If those people aren’t included, the working-class is well under half the population. But if they are, then quite a few ‘workers’ have as much or more in common with capitalists as they do with their fellow workers. Many higher income workers, for example, are staunchly pro-capitalist in their politics and overall outlook.

Two, Chibber comes off as quite dismissive toward workers who are exploited by the capitalist system through mechanisms other than profit via a job. He lists homeless people, the disabled, black people qua race, women qua gender, et al., as people whose oppression the left should attend to, but who shouldn’t be leading the movement.

That’s a mistake. Many people on his list are targets of the capitalist system via accumulation by dispossession. The landlord extracts profits from tenants, and many unemployed people form a key part of the reserve army. Race scholars and feminist scholars have written hundreds of books and articles about how capitalists extract profits from people, or reduce the value of labor-power, via the use of race and gender. This is all extraction of value for profit. But it’s not necessarily through working. At least not directly.

A good movement is one that combines the power of the working-class with other targets of capitalism.

Identity Politics

Chibber draws a working distinction between issues like microaggressions, language, symbolic affronts, etc., on the one hand, and deep and structural issues involving identity, on the other. He asserts that identity politics movements, and social justice movements more broadly, will never be successful without centering class-based concerns. They simply must address capital if they’re to achieve their goals.

On these issues, I think Chibber is mostly wrong. And this is a key weak point of The ABCs of Capitalism. For one, I’m not convinced that some of these movements need to confront capital to achieve their goals. It depends on the goals of the movement. The point applies to leftist identity politics and social justice movements. But some liberal social justice movements aren’t leftist. Those movements are working hard to create an anti-racist and anti-sexist form of capitalism, as I’ve pointed out before. All they have to do is get the capitalist system to eliminate racial and gender bias. They can do this with tools like automation, which could generate a reserve army of labor without resorting to racism or sexism. These tools wouldn’t eliminate the subordination of black people or women, but they would end their subordination qua race or gender.

But, second, I think he fails to state something I’ve written about many times on this blog. Namely, the fact that the need is, in some ways, the other way around. Class struggle needs to be able to address issues of identity. And the reason isn’t just to recruit new members. It’s because categories of identity form a big part of the way the capitalist system exploits people, extracts profits, and sows division and discord.

Lessons From The ABCs of Capitalism

What I was thinking as I finished The ABCs of Capitalism is: what might a slightly improved overview of capitalism look like?

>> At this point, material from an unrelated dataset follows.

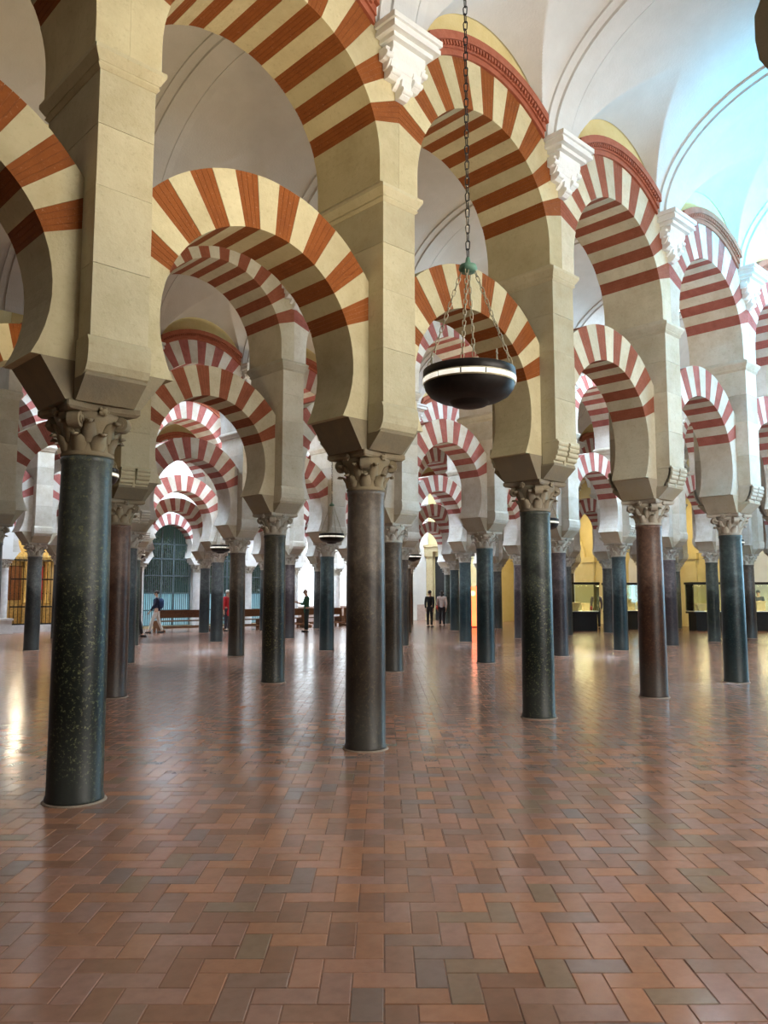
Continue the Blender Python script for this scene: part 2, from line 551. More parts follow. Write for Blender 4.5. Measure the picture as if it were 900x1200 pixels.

Here’s my attempt at laying out a few key features:

  1. Capitalism operates by generating surplus-value, and thereby profits, through a series of economic transactions that carry the appearance, but not the reality, of fairness in the form of equal exchanges of value.
  2. Capitalism changes its dominant form throughout eras. It adapts to new developments, shores up weaknesses in some areas by appealing to others, etc. In our current era, financialization is the dominant form of capitalism.
  3. Our current era is susceptible to asset bubbles and other complications of fictitious capital. Movements must combine resistance to finance-based accumulation with targeted resistance at specific points of the circulation of capital, e.g., at various points of the global supply chain.
  4. It’s not enough to use ‘workers’ or the ‘working-class’ as the center point of anti-capitalist movements. We must also include those hit hard by accumulation by dispossession. This includes tenants, unemployed and underemployed workers, and those targeted by racial-, gender-, and sexuality-based oppression in the economic sphere.